Disclaimer: first of all, I’m not using “woke” as a bad word, because it isn’t, and it shouldn’t be.
I don’t want to philosophise about this too much, and just jump into the problem. Self-expression is a good thing. You should never allow anyone else to tell you what to say, what to think, what to feel. Sure, there are social norms and lines that you don’t cross, but those lines are moving faster than goalposts in an argument with a seven year old. It’s dumb. Each of us needs
I was talking about racism a few years ago with my friend, K. And while we come from different backgrounds, I’m Romanian, he’s Jamaican, we have different histories, education methods and rooted beliefs that come through said education, we started to talk about racism. We talked a lot about how some people are discriminated way more than others and how it affected his life, as well as mine to some extent. But as some point in our dialogue, we have reached the same conclusion: it’s not words that hurt, it’s attitudes. Of course, I’m not running around dropping N-bombs left and right, but I won’t be offended if a friends tells me “don’t be a gipsy” because I don’t want to share my shaworma. I understand some people live by the “words hurt” mantra, but I think that’s plain dumb. It’s not the words that hurt, it’s the attitude behind those words, It’s the fake smile that holds a knife behind it’s back, it’s the wish of well-being while secretly wanting someone’s misfortune. I’ve seen countless times people getting flak for using a “non-woke-approved” word in a non-hateful context, while others getting away with literal hate-speech just because they used fancy speech.

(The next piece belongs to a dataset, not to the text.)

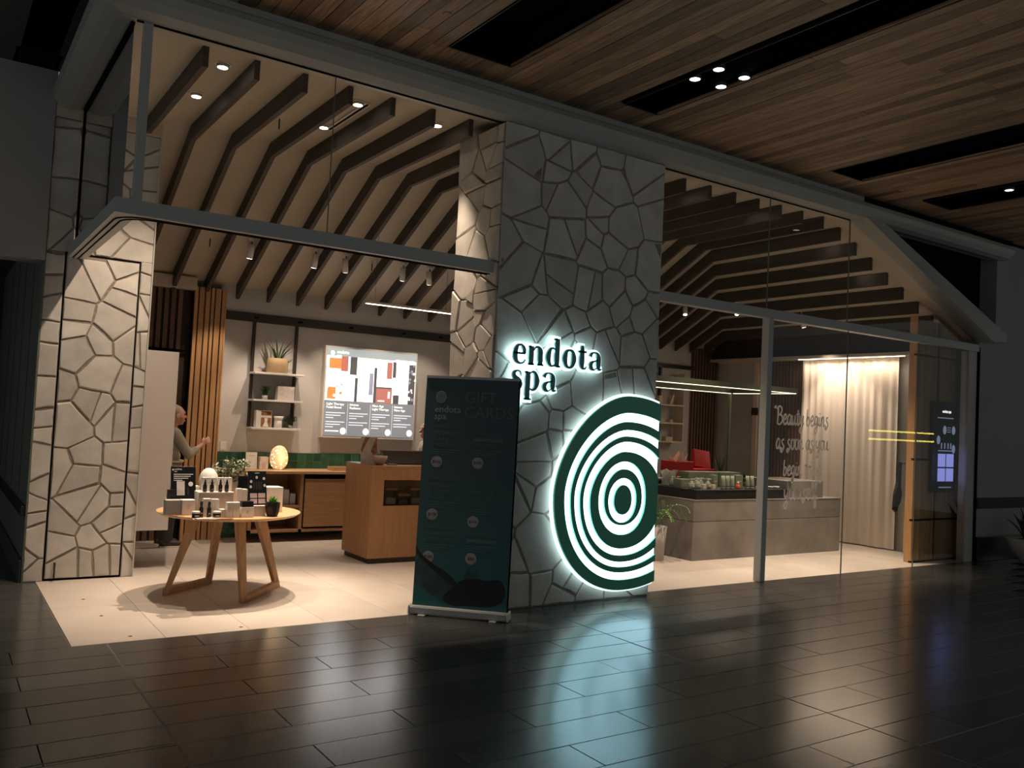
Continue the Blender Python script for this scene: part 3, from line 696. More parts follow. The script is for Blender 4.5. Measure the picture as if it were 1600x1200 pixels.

Regardless of the medium people are interacting in, be it at work, school, in online circles, social media (ew!), I’ve seen this pattern of “washing up” dialogue, to avoid using certain words or phrases, or even avoid some ideas completely, just for the sake of not being burned on a metaphorical spike in the middle of a metaphorical village. This leads to a lack of self-expression, a muted down dialogue and a lot of self-censorship.

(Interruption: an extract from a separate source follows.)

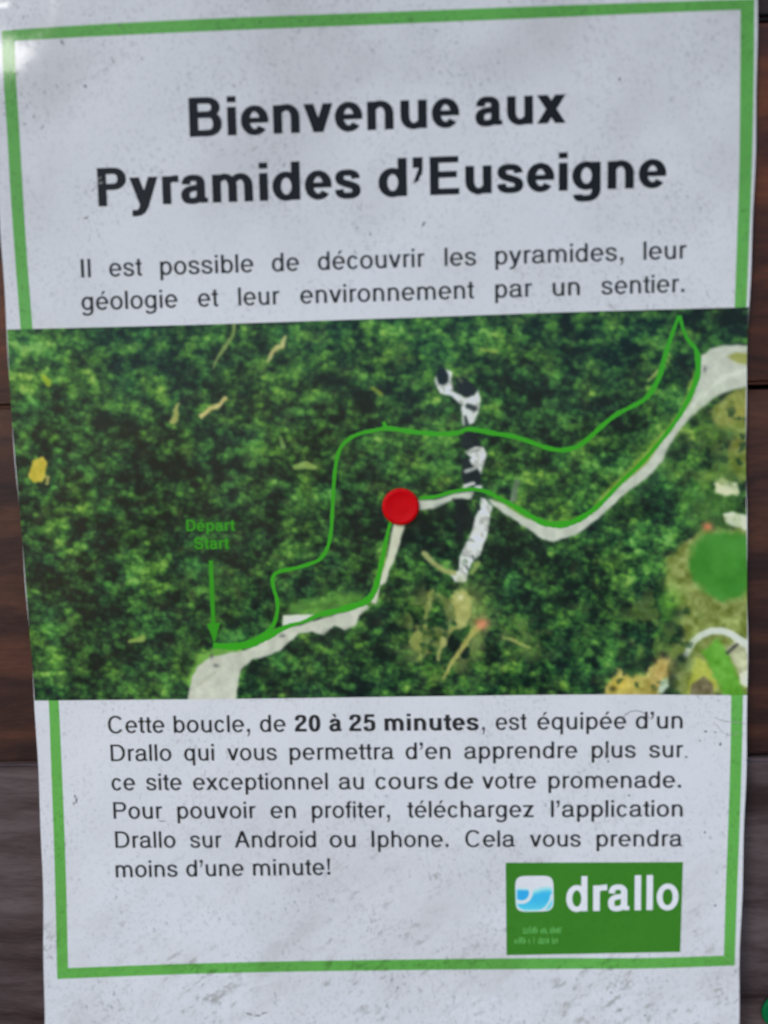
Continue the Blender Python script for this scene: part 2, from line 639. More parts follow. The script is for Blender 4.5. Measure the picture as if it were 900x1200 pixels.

And self-censorship is the nemesis of self-expression. It removes “you” from “you” and lets only a curated, all-approved version of you exist.
So regardless of what you do, when you make a video, write a blog post, talk to a friend or a stranger, be mindful. Be polite. Judge people about what they do, not about who you are. But don’t take an axe to your liberty of expression, and continue to be yourself. The power to express yourself as who you really are makes you who you really are.
PS: Since today is March 8th, I want to wish “Happy Women’s Day!” to all the ladies out there.